UPDATE: (12:30 P.M. Thursday) Severe weather is still expected across NW Arkansas and the River Valley this afternoon and evening.

Current Severe Weather Watches

Latest Forecast Information

The latest severe weather risk from the Storm Prediction Center (SPC) keeps NW Arkansas and the River Valley at an enhanced (level 3/5) risk for severe storms.

Day 1 Convective Outlook from the Storm Prediction Center as of 11:50 A.M. CDT May 27, 2021.

All threats remain on the table as two main rounds of storms push through the area.

Day 1 severe weather threats from the Storm Prediction Center as of 11:50 A.M. CDT May 27, 2021.
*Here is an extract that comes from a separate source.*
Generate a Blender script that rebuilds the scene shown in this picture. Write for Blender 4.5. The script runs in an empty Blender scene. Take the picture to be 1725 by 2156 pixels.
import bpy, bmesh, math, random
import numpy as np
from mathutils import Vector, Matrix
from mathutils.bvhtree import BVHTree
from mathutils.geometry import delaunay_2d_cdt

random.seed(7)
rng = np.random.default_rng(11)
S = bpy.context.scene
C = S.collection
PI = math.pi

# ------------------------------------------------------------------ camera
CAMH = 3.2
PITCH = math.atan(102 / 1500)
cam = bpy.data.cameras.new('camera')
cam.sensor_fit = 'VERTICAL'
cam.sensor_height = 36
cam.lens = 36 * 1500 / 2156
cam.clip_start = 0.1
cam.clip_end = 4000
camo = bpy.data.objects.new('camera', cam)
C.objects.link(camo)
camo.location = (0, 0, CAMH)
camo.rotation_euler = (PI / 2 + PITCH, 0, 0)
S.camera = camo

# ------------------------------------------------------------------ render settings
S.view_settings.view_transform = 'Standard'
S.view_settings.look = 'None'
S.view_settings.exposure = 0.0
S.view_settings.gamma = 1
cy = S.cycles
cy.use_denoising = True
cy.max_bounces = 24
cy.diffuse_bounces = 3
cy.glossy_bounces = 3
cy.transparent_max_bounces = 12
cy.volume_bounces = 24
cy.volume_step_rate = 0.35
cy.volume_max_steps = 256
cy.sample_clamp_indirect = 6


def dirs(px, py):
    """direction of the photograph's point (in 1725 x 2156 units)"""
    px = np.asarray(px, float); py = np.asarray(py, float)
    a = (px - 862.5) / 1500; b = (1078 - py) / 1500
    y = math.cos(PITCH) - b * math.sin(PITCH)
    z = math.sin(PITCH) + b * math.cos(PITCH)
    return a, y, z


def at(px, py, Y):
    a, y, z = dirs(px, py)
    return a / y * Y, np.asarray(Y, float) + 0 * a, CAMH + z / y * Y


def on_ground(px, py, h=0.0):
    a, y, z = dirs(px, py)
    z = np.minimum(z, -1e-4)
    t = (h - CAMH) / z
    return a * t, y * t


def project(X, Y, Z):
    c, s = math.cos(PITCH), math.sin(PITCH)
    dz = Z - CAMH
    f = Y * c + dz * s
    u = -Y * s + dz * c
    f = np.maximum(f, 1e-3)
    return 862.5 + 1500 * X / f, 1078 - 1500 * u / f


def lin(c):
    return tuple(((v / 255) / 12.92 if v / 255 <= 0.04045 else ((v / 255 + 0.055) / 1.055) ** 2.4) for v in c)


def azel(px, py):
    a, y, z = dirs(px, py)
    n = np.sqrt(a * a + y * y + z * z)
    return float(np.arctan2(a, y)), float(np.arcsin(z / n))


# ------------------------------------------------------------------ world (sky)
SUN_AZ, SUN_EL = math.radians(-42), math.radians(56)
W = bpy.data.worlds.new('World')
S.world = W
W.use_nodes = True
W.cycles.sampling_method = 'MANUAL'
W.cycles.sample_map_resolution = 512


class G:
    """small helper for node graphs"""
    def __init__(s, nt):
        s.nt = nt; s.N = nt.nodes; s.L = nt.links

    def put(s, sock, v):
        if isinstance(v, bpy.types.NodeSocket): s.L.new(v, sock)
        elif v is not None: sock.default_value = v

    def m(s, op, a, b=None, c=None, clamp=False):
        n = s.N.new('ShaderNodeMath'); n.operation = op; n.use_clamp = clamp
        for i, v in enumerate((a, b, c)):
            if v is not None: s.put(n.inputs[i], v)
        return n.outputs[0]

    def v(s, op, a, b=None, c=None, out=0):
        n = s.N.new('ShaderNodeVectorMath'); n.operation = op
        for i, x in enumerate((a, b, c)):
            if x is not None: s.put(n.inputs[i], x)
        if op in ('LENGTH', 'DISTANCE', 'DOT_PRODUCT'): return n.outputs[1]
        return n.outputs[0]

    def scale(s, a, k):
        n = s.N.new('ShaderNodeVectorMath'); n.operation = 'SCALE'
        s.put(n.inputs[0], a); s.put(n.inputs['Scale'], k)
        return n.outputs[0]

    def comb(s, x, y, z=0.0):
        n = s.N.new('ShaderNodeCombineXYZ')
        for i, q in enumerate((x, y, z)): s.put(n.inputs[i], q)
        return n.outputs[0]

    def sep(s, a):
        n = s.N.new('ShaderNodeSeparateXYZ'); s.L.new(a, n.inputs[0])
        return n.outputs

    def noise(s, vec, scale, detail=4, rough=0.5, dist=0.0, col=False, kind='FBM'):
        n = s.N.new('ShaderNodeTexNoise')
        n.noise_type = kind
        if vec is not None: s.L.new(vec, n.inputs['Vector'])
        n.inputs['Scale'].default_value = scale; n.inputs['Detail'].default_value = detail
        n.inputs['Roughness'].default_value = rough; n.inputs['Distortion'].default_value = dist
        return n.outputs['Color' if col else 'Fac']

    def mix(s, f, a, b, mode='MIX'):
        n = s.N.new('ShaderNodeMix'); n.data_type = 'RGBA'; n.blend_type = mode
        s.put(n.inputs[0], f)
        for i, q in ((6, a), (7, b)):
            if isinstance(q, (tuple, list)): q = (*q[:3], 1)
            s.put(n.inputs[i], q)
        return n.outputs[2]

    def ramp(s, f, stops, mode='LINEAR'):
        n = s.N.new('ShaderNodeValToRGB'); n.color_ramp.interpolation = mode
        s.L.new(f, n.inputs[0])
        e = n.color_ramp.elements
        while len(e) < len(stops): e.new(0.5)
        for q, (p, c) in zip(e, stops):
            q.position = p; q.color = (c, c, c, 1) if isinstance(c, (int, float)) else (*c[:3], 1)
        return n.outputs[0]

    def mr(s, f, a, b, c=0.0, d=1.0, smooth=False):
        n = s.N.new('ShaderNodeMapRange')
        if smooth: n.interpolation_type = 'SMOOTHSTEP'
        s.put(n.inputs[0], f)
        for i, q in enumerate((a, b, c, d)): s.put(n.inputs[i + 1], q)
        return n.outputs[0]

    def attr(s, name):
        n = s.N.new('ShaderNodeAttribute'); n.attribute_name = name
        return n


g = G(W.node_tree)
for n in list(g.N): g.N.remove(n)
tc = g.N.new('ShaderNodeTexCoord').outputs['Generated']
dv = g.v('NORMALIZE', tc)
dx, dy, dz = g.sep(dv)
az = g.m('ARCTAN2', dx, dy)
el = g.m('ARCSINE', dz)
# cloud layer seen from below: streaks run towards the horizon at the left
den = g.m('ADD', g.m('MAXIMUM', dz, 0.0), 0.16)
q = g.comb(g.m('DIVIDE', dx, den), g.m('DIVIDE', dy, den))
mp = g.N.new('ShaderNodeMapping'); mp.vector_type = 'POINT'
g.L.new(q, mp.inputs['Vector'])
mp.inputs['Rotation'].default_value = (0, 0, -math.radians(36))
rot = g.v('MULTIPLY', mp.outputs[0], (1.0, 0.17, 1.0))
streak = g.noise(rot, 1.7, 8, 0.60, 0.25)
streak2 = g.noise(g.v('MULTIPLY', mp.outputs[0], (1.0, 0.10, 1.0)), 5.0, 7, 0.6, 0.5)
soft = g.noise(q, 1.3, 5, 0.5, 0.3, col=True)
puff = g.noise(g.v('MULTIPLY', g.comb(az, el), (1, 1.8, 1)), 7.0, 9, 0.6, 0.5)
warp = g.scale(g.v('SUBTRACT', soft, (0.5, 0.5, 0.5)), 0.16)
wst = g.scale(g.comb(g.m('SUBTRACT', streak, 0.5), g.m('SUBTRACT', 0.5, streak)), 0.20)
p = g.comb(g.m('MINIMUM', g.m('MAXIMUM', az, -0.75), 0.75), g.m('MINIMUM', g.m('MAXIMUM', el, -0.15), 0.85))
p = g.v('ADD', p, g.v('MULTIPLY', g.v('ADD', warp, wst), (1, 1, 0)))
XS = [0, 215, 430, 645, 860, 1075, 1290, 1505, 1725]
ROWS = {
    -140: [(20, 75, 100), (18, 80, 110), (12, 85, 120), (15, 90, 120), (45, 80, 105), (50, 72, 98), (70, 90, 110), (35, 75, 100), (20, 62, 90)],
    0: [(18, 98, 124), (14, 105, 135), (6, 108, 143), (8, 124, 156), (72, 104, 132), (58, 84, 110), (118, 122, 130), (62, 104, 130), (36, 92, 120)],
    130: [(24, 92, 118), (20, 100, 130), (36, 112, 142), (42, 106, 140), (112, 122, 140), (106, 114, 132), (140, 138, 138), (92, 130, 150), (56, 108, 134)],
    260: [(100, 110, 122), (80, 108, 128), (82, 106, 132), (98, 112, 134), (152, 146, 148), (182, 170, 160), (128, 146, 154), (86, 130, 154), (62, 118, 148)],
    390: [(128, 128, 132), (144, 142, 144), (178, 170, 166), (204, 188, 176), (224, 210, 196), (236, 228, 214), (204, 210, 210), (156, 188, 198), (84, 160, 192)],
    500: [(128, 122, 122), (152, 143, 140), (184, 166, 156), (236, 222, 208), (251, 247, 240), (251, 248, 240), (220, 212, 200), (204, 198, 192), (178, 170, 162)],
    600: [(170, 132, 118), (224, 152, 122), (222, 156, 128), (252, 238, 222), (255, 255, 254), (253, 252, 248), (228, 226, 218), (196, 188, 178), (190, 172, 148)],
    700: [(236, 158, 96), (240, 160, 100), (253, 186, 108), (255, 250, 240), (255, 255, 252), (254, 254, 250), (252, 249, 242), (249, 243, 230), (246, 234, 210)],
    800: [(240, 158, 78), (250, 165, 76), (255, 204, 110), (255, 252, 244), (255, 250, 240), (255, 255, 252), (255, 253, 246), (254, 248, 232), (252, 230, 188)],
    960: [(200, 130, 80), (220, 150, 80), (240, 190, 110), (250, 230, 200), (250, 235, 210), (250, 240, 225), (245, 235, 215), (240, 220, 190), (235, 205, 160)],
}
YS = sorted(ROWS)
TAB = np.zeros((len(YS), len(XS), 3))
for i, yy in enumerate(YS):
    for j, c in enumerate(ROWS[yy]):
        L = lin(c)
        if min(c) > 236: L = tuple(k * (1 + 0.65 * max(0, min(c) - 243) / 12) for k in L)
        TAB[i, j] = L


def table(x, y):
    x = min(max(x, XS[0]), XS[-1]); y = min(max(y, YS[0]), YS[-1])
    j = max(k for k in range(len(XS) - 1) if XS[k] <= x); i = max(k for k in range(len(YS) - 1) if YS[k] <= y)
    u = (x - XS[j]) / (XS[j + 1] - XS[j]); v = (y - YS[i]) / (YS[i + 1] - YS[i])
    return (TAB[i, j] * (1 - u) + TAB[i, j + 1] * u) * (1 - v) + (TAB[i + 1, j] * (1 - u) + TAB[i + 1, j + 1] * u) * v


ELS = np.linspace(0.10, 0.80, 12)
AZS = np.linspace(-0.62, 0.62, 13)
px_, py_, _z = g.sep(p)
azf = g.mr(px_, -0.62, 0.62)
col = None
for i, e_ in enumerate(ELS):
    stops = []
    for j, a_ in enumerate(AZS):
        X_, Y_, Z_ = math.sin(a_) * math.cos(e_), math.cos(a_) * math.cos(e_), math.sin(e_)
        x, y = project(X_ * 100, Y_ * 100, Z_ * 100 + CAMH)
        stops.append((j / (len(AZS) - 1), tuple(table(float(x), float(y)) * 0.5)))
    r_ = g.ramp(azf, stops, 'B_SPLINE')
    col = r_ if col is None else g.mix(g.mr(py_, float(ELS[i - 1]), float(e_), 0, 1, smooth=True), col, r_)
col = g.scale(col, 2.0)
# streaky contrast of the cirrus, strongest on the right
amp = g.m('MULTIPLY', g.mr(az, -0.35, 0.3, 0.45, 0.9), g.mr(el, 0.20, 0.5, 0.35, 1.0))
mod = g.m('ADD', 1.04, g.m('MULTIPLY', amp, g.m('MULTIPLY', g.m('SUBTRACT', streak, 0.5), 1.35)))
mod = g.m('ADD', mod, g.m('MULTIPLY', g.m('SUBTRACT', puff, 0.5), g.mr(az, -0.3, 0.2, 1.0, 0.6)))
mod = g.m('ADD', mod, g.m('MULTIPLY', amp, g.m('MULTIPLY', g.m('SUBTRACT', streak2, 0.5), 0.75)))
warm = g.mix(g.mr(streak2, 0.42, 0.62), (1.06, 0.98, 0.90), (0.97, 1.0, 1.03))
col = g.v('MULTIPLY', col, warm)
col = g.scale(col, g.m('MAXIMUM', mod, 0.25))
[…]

The first round (now until about 4 P.M.) could produce locally heavy rain and some hail. Round 2 will move in around 6PM and continue until around midnight. The greatest threat will be damaging straight-line winds with wind gusts over 75 MPH possible. Large hail up to the size of limes (2″ in diameter) will be possible and a few tornadoes along the line cannot be ruled out either.

HRRR extended forecast for Thursday afternoon and overnight into Friday morning as of 12PM May 27.

UPDATE: (8 A.M. Thursday) Severe thunderstorms are expected to develop this afternoon and especially this evening over the viewing area. The new information is showing that thunderstorm development will happen earlier than what we thought just last night.

We could see thunderstorms begin to develop around Noon or 1 P.M. today. Those storms would produce heavy downpours and some small hail. Later this afternoon, more thunderstorms will form over southern Missouri and northern Oklahoma. Those will pose a large hail threat at first and some tornado threats.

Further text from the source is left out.